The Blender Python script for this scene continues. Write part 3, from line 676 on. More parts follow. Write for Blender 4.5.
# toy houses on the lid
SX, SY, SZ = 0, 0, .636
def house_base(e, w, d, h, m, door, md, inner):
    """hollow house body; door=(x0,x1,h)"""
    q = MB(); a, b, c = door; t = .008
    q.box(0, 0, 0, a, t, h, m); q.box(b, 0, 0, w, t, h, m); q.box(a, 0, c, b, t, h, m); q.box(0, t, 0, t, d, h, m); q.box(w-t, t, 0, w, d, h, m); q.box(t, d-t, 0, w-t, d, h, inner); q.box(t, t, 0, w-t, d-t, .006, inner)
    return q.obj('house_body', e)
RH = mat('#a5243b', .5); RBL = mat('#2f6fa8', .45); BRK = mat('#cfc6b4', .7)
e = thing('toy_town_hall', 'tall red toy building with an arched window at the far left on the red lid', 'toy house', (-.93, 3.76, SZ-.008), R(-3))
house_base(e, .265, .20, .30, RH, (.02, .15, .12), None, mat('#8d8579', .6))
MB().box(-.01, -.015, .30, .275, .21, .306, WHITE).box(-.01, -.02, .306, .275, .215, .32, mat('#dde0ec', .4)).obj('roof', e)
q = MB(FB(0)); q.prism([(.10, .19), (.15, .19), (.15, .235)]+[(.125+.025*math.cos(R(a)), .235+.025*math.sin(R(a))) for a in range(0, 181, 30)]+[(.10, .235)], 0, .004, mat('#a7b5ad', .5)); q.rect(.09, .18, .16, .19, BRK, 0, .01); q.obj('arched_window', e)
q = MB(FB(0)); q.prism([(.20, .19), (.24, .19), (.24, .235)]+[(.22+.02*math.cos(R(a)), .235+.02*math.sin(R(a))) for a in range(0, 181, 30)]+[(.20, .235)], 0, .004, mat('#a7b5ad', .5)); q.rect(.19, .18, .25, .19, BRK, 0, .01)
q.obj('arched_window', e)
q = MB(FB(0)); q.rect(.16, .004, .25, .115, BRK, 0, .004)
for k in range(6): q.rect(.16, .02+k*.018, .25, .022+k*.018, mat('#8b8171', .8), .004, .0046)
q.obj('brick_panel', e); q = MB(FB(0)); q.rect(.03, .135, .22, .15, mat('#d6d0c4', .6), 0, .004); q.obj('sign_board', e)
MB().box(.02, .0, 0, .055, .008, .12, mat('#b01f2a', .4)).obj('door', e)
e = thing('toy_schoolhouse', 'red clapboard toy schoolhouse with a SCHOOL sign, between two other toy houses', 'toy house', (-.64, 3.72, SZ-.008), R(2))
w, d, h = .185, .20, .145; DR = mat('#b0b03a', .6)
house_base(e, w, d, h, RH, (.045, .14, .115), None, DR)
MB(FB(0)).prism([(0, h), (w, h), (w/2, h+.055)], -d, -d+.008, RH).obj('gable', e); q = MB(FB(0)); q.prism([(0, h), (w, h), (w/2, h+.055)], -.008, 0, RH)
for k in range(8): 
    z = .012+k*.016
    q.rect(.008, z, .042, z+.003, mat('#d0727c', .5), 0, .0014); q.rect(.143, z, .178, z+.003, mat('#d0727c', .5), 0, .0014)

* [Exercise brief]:
Return all the data exactly as given.

* [Task answer]:
The Blender Python script for this scene continues. Write part 3, from line 676 on. More parts follow. Write for Blender 4.5.
# toy houses on the lid
SX, SY, SZ = 0, 0, .636
def house_base(e, w, d, h, m, door, md, inner):
    """hollow house body; door=(x0,x1,h)"""
    q = MB(); a, b, c = door; t = .008
    q.box(0, 0, 0, a, t, h, m); q.box(b, 0, 0, w, t, h, m); q.box(a, 0, c, b, t, h, m); q.box(0, t, 0, t, d, h, m); q.box(w-t, t, 0, w, d, h, m); q.box(t, d-t, 0, w-t, d, h, inner); q.box(t, t, 0, w-t, d-t, .006, inner)
    return q.obj('house_body', e)
RH = mat('#a5243b', .5); RBL = mat('#2f6fa8', .45); BRK = mat('#cfc6b4', .7)
e = thing('toy_town_hall', 'tall red toy building with an arched window at the far left on the red lid', 'toy house', (-.93, 3.76, SZ-.008), R(-3))
house_base(e, .265, .20, .30, RH, (.02, .15, .12), None, mat('#8d8579', .6))
MB().box(-.01, -.015, .30, .275, .21, .306, WHITE).box(-.01, -.02, .306, .275, .215, .32, mat('#dde0ec', .4)).obj('roof', e)
q = MB(FB(0)); q.prism([(.10, .19), (.15, .19), (.15, .235)]+[(.125+.025*math.cos(R(a)), .235+.025*math.sin(R(a))) for a in range(0, 181, 30)]+[(.10, .235)], 0, .004, mat('#a7b5ad', .5)); q.rect(.09, .18, .16, .19, BRK, 0, .01); q.obj('arched_window', e)
q = MB(FB(0)); q.prism([(.20, .19), (.24, .19), (.24, .235)]+[(.22+.02*math.cos(R(a)), .235+.02*math.sin(R(a))) for a in range(0, 181, 30)]+[(.20, .235)], 0, .004, mat('#a7b5ad', .5)); q.rect(.19, .18, .25, .19, BRK, 0, .01)
q.obj('arched_window', e)
q = MB(FB(0)); q.rect(.16, .004, .25, .115, BRK, 0, .004)
for k in range(6): q.rect(.16, .02+k*.018, .25, .022+k*.018, mat('#8b8171', .8), .004, .0046)
q.obj('brick_panel', e); q = MB(FB(0)); q.rect(.03, .135, .22, .15, mat('#d6d0c4', .6), 0, .004); q.obj('sign_board', e)
MB().box(.02, .0, 0, .055, .008, .12, mat('#b01f2a', .4)).obj('door', e)
e = thing('toy_schoolhouse', 'red clapboard toy schoolhouse with a SCHOOL sign, between two other toy houses', 'toy house', (-.64, 3.72, SZ-.008), R(2))
w, d, h = .185, .20, .145; DR = mat('#b0b03a', .6)
house_base(e, w, d, h, RH, (.045, .14, .115), None, DR)
MB(FB(0)).prism([(0, h), (w, h), (w/2, h+.055)], -d, -d+.008, RH).obj('gable', e); q = MB(FB(0)); q.prism([(0, h), (w, h), (w/2, h+.055)], -.008, 0, RH)
for k in range(8): 
    z = .012+k*.016
    q.rect(.008, z, .042, z+.003, mat('#d0727c', .5), 0, .0014); q.rect(.143, z, .178, z+.003, mat('#d0727c', .5), 0, .0014)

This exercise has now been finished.